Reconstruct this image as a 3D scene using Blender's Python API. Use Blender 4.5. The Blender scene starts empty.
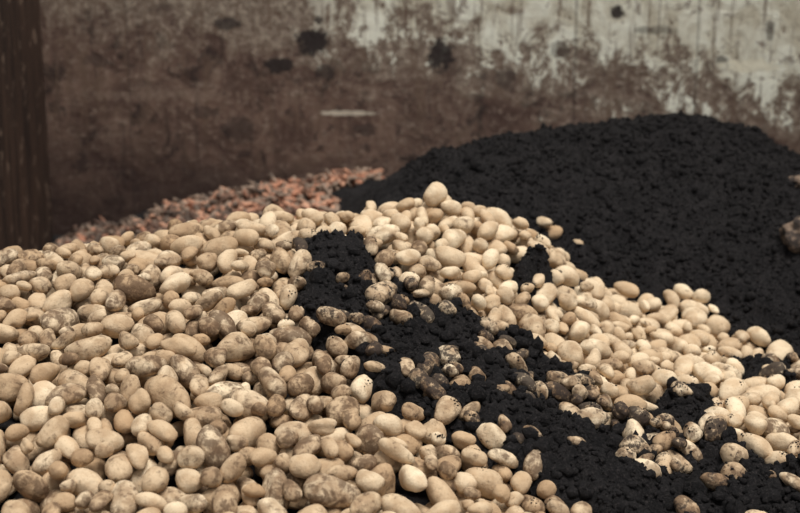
import bpy, bmesh, math, random
import numpy as np
from mathutils import Vector
rng=np.random.default_rng(11); random.seed(7)
scene=bpy.context.scene
try:
    scene.view_settings.view_transform='Standard'
    scene.view_settings.look='None'
except Exception: pass

# ------------------------------------------------ survey geometry (camera station)
CAM_H=1.75; PITCH=math.radians(14); F=1500.0
cp,sp=math.cos(PITCH),math.sin(PITCH)
def ray(px,py):
    a=(px-400)/F; b=-(py-256.5)/F
    return np.array([a, cp+b*sp, -sp+b*cp])
def at(px,py,d):
    r=ray(px,py); t=d/r[1]
    return (r[0]*t, d, CAM_H+r[2]*t)

# ------------------------------------------------ noise helpers
TAB=np.random.default_rng(7).random((256,256))
def vn(x,y,s=0):
    x=x+s*17.3; y=y+s*9.1
    xi=np.floor(x).astype(int); yi=np.floor(y).astype(int)
    fx=x-xi; fy=y-yi
    fx=fx*fx*(3-2*fx); fy=fy*fy*(3-2*fy)
    g=lambda i,j: TAB[i&255,j&255]
    return (g(xi,yi)*(1-fx)+g(xi+1,yi)*fx)*(1-fy)+(g(xi,yi+1)*(1-fx)+g(xi+1,yi+1)*fx)*fy-0.5

# ------------------------------------------------ heap surface (thin plate through surveyed points)
X0,X1,Y0,Y1=-1.65,2.59,1.2,6.98
ctrl=[at(*c) for c in [
 (0,513,3.1),(200,513,3.1),(400,513,3.15),(600,513,3.3),(800,513,3.4),
 (0,400,3.45),(200,400,3.45),(400,400,3.55),(600,400,3.85),(800,400,4.0),
 (0,325,3.8),(200,322,3.8),(400,320,4.0),(600,322,4.45),(800,358,4.55),
 (0,262,4.15),(100,248,4.3),(230,216,4.45),(340,211,4.6),(437,202,4.7),(540,234,4.75),
 (600,287,4.85),(700,311,4.85),
 (400,196,5.75),(430,158,6.1),(480,143,6.2),(540,134,6.2),(640,127,6.2),(740,131,6.2),(800,168,6.1),
 (480,198,5.45),(600,207,5.5),(740,225,5.4),(800,268,5.2),
 (60,240,6.95),(130,219,6.95),(200,203,6.95),(250,188,6.95),(345,182,6.95),(390,182,6.9)]]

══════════

Stated exercise =
Transcribe the listing in full and omit the pictures.

Task output =
Reconstruct this image as a 3D scene using Blender's Python API. Use Blender 4.5. The Blender scene starts empty.
import bpy, bmesh, math, random
import numpy as np
from mathutils import Vector
rng=np.random.default_rng(11); random.seed(7)
scene=bpy.context.scene
try:
    scene.view_settings.view_transform='Standard'
    scene.view_settings.look='None'
except Exception: pass

# ------------------------------------------------ survey geometry (camera station)
CAM_H=1.75; PITCH=math.radians(14); F=1500.0
cp,sp=math.cos(PITCH),math.sin(PITCH)
def ray(px,py):
    a=(px-400)/F; b=-(py-256.5)/F
    return np.array([a, cp+b*sp, -sp+b*cp])
def at(px,py,d):
    r=ray(px,py); t=d/r[1]
    return (r[0]*t, d, CAM_H+r[2]*t)

# ------------------------------------------------ noise helpers
TAB=np.random.default_rng(7).random((256,256))
def vn(x,y,s=0):
    x=x+s*17.3; y=y+s*9.1
    xi=np.floor(x).astype(int); yi=np.floor(y).astype(int)
    fx=x-xi; fy=y-yi
    fx=fx*fx*(3-2*fx); fy=fy*fy*(3-2*fy)
    g=lambda i,j: TAB[i&255,j&255]
    return (g(xi,yi)*(1-fx)+g(xi+1,yi)*fx)*(1-fy)+(g(xi,yi+1)*(1-fx)+g(xi+1,yi+1)*fx)*fy-0.5

# ------------------------------------------------ heap surface (thin plate through surveyed points)
X0,X1,Y0,Y1=-1.65,2.59,1.2,6.98
ctrl=[at(*c) for c in [
 (0,513,3.1),(200,513,3.1),(400,513,3.15),(600,513,3.3),(800,513,3.4),
 (0,400,3.45),(200,400,3.45),(400,400,3.55),(600,400,3.85),(800,400,4.0),
 (0,325,3.8),(200,322,3.8),(400,320,4.0),(600,322,4.45),(800,358,4.55),
 (0,262,4.15),(100,248,4.3),(230,216,4.45),(340,211,4.6),(437,202,4.7),(540,234,4.75),
 (600,287,4.85),(700,311,4.85),
 (400,196,5.75),(430,158,6.1),(480,143,6.2),(540,134,6.2),(640,127,6.2),(740,131,6.2),(800,168,6.1),
 (480,198,5.45),(600,207,5.5),(740,225,5.4),(800,268,5.2),
 (60,240,6.95),(130,219,6.95),(200,203,6.95),(250,188,6.95),(345,182,6.95),(390,182,6.9)]]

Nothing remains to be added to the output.